The portions of Psalm 118 selected for use at the Liturgy of the Palms are a perfect choice.  The bookend of verse 1 and 29 which are the same phrase, repeated verbatim, make it an ideal Psalm for the Triumphal Entry.

Give thanks to the Lord, for he is good; his mercy endures for ever.

Give thanks to the Lord, for he is good; his mercy endures for ever.

The second half of that phrase includes one of my favorite words in all of Scripture – hesed – which is translated as mercy, but means something even fuller and richer than that.  This word speaks to the steadfast love of God, a love which is from everlasting and will continue on forever.  It isn’t just that his mercy endures forever, but that his steadfast love, his never-ending compassion endures for ever.  It is a double promise: never ending love that will never end.

It’ll sure look like it has come to an end.  In the course of the liturgy, it’ll take mere minutes before the hesed of God dies on the cross.  In the life and ministry of Jesus, it’ll be just a few days before the people will reject the mystery of God’s steadfast love for the security of the Pax Romana.  Like the Hebrews wandering in the wilderness, grumbling against God and Moses and wishing for the good old days of slavery in Egypt, the crowd gathered in Jerusalem for the Passover feast will seek out the stability of slavery over the vulnerability of freedom.

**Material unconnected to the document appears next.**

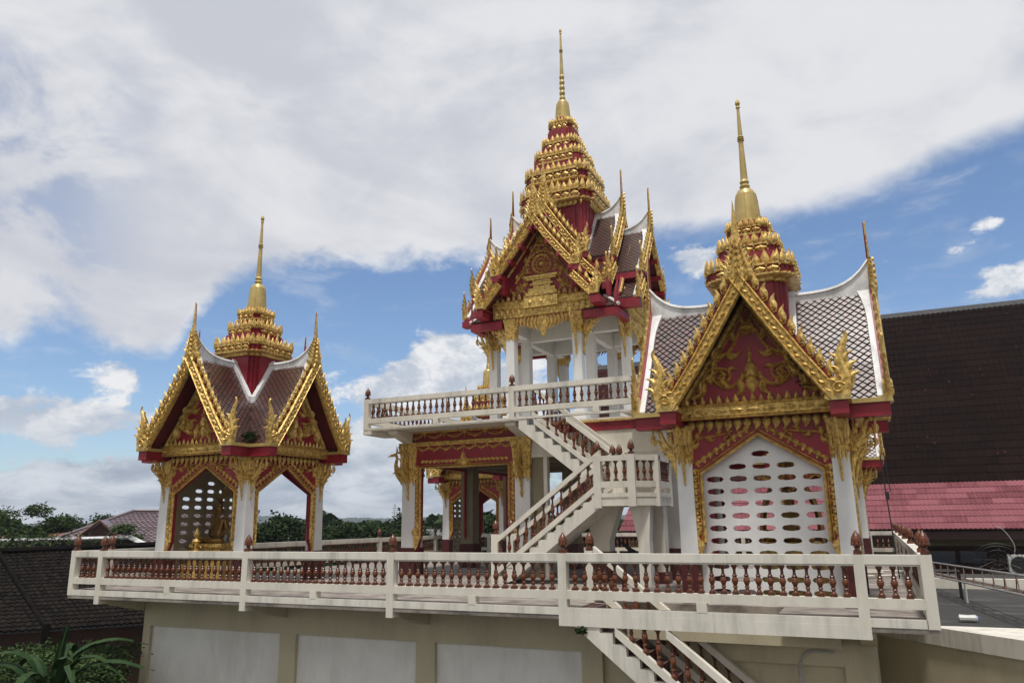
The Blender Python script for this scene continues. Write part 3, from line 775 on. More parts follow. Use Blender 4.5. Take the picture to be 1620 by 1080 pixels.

How often do we make that same choice?  We choose the comfort of our own selfishness or our own victim-hood narrative or our own self-righteousness over the perceived insecurity of God.  Yet the promise of God is love that lasts forever: a never ending love that will never end.

Hosanna!

As my children get older, the time we spend listening to CDs of children’s music grows shorter and shorter.  I can’t say I’m that sad to see this particular era of their lives go away: listening to “Head, Shoulders, Knees, and Toes” on repeat can get a little monotonous; but still, like every phase in their young lives, there is some wistfulness for the way things were.  That, and the ever repeating HSK&T has merely been replaced by “Shake it Off” or some other bubblegum pop song.  There is still one CD that gets lots of airtime in Mommy’s Car, the surprising combination of Fisher Price’s Little People and Sunday School Classics.

Featured on this album are such classics as “Arky, Arky,” “Father Abraham”, and Give me Oil in my Lamp (Sing Hosanna), which our Music Minister, JKT, has declared “a perfect Palm Sunday song.”  I’m not sure of that, but this is the “perfect Christian song lyric video.”

Sunday School songs are full of teaching opportunities, and “Give me oil” is no exception.  The word that makes up most of the refrain, a word we will hear repeated during the Liturgy of the Palms this Sunday, Hosanna, is one of the Church words that we use, but I wonder how many people actually know what it means.  The Westminster Dictionary of Theological Terms defines Hosanna as “(Heb. ‘O save now!’ Greek form of the Jewish cry used in the procession of the Feast of the Booths (Ps 118.25-26).  In the New Testament it is associated with the triumphal entry of Jesus into Jerusalem on Palm Sunday).”  Bibleworks translates it as “Save, we pray!”

Hosanna is a cry of a people totally dependent upon God.  It’s use in the Festival of the Booths serves as a reminder of the Israelites 40 years in the wilderness when food and water came from the hand of God alone.  Hosanna, Save us, we pray, is the cry of a people who realize that it is only by the hand of God that salvation is possible.  It is a peculiar cry for those of us who live in ease in 21st century America; a people who often forget that our gifts aren’t the result of our own hard work, but rather, the effect of God’s saving grace poured out upon us.

Every Palm Sunday we are reminded that Holy Week is the story of God’s saving love for us.  We cry out, “save us,” and God does so, even as moments later we cry out “crucify him.”  The irony is that the cross, a torture device inflicted on God by humans just like us, is ultimately what saves the world.  Hosanna indeed.